Scenes as source code
══════════════════════════════

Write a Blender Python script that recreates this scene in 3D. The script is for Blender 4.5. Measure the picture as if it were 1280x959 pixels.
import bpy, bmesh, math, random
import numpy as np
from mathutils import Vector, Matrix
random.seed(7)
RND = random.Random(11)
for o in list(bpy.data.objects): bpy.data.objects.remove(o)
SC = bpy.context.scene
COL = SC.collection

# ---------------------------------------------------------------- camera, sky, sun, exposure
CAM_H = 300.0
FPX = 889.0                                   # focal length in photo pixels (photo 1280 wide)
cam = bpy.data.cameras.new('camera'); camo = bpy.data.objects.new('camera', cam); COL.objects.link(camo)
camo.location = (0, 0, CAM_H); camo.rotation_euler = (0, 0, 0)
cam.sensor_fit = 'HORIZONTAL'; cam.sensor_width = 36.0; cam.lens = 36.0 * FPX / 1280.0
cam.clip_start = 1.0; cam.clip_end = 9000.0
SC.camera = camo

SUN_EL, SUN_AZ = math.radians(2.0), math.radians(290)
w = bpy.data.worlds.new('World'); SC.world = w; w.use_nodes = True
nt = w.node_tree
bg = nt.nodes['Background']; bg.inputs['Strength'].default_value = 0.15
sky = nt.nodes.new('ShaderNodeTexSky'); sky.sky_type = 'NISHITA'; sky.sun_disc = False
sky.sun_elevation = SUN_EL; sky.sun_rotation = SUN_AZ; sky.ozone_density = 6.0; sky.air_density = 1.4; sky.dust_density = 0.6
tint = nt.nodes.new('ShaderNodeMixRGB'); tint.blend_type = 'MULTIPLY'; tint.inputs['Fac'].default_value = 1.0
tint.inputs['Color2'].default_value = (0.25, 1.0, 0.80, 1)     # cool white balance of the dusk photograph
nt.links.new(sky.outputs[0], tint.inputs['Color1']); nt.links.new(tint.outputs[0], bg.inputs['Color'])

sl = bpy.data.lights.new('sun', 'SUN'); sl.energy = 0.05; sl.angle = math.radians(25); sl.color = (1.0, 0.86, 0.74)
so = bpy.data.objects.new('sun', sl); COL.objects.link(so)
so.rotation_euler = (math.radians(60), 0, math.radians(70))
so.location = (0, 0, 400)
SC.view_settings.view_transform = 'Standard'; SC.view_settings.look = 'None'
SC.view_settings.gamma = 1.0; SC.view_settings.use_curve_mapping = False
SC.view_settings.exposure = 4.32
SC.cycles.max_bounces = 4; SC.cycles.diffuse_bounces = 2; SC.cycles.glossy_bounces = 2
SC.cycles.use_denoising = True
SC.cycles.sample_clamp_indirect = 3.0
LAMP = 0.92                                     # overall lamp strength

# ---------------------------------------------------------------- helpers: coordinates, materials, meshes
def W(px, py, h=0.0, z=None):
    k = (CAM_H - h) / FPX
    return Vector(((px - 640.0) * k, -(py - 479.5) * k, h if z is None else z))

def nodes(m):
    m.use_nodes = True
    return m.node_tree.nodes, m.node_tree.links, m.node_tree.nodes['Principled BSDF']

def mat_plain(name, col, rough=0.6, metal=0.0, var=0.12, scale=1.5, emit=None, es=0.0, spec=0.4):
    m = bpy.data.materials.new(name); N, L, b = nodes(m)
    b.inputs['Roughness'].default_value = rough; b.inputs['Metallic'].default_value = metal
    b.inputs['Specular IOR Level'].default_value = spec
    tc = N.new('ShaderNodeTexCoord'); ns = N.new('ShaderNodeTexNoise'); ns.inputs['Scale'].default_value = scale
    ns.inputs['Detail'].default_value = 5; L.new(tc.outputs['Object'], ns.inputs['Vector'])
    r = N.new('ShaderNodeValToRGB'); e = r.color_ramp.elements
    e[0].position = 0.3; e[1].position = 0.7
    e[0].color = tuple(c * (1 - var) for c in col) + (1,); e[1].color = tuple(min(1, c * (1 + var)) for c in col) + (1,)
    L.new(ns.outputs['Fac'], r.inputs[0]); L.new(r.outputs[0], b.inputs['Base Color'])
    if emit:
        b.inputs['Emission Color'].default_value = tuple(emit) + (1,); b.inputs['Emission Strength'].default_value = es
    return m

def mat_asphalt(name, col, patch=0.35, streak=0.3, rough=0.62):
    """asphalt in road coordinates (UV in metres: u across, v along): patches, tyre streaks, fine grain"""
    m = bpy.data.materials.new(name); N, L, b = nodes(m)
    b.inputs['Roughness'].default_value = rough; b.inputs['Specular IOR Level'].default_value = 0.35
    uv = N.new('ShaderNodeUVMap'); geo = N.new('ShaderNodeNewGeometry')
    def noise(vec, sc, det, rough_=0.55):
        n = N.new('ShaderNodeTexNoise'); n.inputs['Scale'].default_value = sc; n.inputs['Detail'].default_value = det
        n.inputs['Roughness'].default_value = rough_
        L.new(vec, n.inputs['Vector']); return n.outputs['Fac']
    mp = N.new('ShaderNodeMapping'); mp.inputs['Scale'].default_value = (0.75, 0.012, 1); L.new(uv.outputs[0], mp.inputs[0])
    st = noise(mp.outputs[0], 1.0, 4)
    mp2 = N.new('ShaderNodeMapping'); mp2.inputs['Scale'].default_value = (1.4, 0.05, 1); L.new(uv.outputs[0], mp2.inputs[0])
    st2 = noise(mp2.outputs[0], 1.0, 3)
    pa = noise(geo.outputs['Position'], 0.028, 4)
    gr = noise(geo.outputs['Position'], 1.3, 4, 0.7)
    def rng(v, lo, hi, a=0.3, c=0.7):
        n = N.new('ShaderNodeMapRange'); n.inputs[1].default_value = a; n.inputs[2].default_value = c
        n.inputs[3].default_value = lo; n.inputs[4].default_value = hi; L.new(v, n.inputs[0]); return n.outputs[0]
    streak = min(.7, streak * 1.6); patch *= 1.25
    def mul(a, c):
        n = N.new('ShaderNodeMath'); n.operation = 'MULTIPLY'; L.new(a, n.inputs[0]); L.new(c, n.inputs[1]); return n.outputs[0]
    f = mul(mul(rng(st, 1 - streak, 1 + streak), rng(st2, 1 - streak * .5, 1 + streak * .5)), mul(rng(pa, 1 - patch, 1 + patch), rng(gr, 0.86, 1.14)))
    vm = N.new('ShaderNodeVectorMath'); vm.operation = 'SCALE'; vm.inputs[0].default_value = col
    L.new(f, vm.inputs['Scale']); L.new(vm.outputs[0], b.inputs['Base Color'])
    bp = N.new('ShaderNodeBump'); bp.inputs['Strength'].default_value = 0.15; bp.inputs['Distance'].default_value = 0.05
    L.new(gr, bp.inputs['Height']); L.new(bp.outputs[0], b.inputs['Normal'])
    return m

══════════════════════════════

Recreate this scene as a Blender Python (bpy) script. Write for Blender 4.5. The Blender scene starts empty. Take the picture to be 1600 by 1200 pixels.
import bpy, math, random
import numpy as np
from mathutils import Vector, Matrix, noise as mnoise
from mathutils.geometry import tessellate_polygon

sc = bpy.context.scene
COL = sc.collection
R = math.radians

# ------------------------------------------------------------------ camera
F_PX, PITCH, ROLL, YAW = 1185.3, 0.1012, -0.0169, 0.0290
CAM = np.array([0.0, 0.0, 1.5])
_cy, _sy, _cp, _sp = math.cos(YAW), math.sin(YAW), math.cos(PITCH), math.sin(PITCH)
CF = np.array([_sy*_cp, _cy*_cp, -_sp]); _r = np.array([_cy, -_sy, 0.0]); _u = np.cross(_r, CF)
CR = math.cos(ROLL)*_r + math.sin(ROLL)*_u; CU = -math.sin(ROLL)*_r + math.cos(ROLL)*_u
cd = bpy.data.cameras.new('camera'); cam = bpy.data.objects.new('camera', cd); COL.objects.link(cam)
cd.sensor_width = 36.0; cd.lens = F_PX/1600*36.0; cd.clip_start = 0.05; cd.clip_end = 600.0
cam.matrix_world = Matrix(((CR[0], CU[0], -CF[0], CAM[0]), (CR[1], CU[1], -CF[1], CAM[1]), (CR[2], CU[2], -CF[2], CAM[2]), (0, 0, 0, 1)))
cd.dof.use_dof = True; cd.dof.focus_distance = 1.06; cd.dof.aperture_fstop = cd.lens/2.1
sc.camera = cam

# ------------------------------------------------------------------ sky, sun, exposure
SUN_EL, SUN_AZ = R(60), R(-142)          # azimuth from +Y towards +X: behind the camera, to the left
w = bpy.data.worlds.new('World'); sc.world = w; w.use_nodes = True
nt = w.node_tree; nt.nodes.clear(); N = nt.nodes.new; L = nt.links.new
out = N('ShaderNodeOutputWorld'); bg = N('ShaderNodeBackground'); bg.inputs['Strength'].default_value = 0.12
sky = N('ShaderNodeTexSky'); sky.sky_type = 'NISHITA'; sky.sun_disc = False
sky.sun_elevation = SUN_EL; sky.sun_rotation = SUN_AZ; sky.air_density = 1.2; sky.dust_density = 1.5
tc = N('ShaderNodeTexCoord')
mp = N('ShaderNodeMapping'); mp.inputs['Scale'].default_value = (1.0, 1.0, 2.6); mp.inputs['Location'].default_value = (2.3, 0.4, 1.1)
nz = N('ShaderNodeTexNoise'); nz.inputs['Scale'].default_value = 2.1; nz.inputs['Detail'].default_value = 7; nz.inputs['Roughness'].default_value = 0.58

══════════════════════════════

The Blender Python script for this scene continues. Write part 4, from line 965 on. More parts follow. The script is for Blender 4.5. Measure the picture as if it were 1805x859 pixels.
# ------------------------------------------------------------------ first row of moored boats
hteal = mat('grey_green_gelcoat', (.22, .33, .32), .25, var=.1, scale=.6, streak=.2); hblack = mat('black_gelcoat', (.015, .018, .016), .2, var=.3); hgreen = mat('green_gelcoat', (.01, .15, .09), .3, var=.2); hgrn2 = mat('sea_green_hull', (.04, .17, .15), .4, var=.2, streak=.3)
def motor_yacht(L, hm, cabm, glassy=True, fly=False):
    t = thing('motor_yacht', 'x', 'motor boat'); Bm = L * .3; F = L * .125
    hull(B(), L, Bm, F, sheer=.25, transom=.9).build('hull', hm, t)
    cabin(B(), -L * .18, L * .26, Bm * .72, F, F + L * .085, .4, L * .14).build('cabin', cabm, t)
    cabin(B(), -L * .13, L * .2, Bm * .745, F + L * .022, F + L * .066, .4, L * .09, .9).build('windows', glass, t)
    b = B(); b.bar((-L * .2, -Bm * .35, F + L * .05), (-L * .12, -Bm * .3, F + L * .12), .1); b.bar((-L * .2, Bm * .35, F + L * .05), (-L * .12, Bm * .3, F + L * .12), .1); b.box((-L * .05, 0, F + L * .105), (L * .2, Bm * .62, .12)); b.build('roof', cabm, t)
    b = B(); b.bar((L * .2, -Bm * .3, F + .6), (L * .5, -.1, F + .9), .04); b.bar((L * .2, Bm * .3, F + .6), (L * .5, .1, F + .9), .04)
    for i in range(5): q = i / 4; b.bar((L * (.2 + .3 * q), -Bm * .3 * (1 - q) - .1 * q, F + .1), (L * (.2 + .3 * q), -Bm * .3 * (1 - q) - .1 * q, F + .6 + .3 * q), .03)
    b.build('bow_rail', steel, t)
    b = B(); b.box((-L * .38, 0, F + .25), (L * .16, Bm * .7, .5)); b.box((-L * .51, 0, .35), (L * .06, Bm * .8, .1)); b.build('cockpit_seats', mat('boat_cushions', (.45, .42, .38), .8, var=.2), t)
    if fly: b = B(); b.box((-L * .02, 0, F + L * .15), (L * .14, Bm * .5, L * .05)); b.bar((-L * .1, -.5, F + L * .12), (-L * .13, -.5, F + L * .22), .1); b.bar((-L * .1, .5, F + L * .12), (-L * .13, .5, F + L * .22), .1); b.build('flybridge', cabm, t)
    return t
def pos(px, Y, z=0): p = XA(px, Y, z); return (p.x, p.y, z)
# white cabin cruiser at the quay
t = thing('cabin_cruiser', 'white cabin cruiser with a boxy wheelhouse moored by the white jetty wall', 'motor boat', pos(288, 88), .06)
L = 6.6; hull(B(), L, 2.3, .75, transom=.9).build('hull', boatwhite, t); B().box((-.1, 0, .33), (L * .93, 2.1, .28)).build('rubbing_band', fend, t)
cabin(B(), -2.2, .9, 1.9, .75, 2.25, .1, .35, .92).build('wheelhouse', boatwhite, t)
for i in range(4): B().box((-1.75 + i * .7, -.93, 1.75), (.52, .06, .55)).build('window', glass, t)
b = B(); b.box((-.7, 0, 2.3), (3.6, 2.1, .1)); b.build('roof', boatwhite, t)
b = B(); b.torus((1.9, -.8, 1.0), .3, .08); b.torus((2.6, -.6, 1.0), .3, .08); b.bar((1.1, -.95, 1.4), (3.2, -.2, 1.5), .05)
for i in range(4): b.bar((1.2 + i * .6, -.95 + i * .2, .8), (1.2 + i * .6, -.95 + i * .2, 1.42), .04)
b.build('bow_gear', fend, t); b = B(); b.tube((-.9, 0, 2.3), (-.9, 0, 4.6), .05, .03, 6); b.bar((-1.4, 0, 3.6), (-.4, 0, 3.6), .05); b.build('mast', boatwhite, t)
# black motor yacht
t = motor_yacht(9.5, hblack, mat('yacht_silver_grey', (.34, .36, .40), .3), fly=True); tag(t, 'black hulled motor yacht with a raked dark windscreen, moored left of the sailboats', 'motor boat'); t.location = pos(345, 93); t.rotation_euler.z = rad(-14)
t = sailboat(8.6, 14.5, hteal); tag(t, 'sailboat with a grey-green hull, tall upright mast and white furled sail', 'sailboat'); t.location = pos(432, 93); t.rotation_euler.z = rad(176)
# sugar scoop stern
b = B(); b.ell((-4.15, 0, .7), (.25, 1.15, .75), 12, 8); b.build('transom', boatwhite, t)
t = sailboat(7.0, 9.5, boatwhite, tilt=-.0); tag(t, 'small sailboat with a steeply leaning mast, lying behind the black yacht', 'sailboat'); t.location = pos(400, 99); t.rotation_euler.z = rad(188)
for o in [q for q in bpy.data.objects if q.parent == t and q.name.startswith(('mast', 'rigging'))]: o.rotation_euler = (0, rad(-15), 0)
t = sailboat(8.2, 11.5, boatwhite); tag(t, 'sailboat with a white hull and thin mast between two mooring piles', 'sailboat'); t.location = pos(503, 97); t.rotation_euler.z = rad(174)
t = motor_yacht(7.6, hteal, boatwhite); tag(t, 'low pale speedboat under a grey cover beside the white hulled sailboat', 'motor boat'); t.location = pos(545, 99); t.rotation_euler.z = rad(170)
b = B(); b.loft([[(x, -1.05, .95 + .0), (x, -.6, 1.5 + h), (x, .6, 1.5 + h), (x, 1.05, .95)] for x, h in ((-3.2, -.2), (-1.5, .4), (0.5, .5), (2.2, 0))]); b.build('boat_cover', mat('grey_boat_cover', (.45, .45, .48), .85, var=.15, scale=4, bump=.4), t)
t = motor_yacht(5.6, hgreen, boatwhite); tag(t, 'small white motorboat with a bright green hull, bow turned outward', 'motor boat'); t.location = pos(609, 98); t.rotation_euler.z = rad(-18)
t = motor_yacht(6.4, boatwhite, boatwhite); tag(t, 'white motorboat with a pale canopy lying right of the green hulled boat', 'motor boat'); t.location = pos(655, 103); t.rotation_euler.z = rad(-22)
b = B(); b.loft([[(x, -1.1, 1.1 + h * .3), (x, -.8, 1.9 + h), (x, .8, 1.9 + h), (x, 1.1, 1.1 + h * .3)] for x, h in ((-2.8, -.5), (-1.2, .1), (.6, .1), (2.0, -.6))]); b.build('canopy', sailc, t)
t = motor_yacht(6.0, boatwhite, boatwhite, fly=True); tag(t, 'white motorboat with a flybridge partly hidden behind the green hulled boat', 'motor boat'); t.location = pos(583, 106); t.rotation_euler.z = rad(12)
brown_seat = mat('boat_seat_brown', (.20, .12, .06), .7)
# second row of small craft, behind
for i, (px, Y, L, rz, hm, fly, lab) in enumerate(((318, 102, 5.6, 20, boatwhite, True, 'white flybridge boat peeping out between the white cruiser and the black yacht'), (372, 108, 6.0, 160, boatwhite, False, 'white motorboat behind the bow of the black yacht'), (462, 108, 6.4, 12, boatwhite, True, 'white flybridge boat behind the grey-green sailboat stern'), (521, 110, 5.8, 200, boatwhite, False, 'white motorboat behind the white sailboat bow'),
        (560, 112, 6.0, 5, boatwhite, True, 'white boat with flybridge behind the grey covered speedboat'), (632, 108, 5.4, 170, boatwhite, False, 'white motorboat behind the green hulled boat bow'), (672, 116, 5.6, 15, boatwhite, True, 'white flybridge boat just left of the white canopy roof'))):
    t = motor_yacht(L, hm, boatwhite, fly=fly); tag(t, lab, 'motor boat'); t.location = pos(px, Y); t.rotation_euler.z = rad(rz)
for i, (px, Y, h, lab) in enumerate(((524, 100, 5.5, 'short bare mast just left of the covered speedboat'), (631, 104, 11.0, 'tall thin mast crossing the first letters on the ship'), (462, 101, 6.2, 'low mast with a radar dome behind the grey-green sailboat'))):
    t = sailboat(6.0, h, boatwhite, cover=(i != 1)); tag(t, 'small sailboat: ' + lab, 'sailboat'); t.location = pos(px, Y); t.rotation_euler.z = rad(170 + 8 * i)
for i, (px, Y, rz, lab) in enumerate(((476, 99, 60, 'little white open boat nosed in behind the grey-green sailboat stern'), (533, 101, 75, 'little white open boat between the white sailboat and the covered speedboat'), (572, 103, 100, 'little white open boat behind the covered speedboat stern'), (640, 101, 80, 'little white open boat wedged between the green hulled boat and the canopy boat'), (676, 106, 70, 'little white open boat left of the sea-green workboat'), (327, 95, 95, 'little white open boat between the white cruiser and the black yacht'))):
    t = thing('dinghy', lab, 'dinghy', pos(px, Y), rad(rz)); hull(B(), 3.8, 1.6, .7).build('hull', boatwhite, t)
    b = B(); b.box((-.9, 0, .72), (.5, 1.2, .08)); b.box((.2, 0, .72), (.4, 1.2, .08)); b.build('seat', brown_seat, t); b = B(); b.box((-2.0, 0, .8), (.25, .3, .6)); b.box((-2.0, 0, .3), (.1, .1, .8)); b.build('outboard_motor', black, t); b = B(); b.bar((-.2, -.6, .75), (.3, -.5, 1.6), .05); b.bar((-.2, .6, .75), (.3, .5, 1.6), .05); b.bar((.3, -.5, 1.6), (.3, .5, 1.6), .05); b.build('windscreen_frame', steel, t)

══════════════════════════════

§ **SET PROBLEM**: Output exactly the lines of the material above from the one containing "Write a Blender" up to and including the one containing "SC.camera = camo".

§ **RESPONSE BELOW**:
Write a Blender Python script that recreates this scene in 3D. The script is for Blender 4.5. Measure the picture as if it were 1280x959 pixels.
import bpy, bmesh, math, random
import numpy as np
from mathutils import Vector, Matrix
random.seed(7)
RND = random.Random(11)
for o in list(bpy.data.objects): bpy.data.objects.remove(o)
SC = bpy.context.scene
COL = SC.collection

# ---------------------------------------------------------------- camera, sky, sun, exposure
CAM_H = 300.0
FPX = 889.0                                   # focal length in photo pixels (photo 1280 wide)
cam = bpy.data.cameras.new('camera'); camo = bpy.data.objects.new('camera', cam); COL.objects.link(camo)
camo.location = (0, 0, CAM_H); camo.rotation_euler = (0, 0, 0)
cam.sensor_fit = 'HORIZONTAL'; cam.sensor_width = 36.0; cam.lens = 36.0 * FPX / 1280.0
cam.clip_start = 1.0; cam.clip_end = 9000.0
SC.camera = camo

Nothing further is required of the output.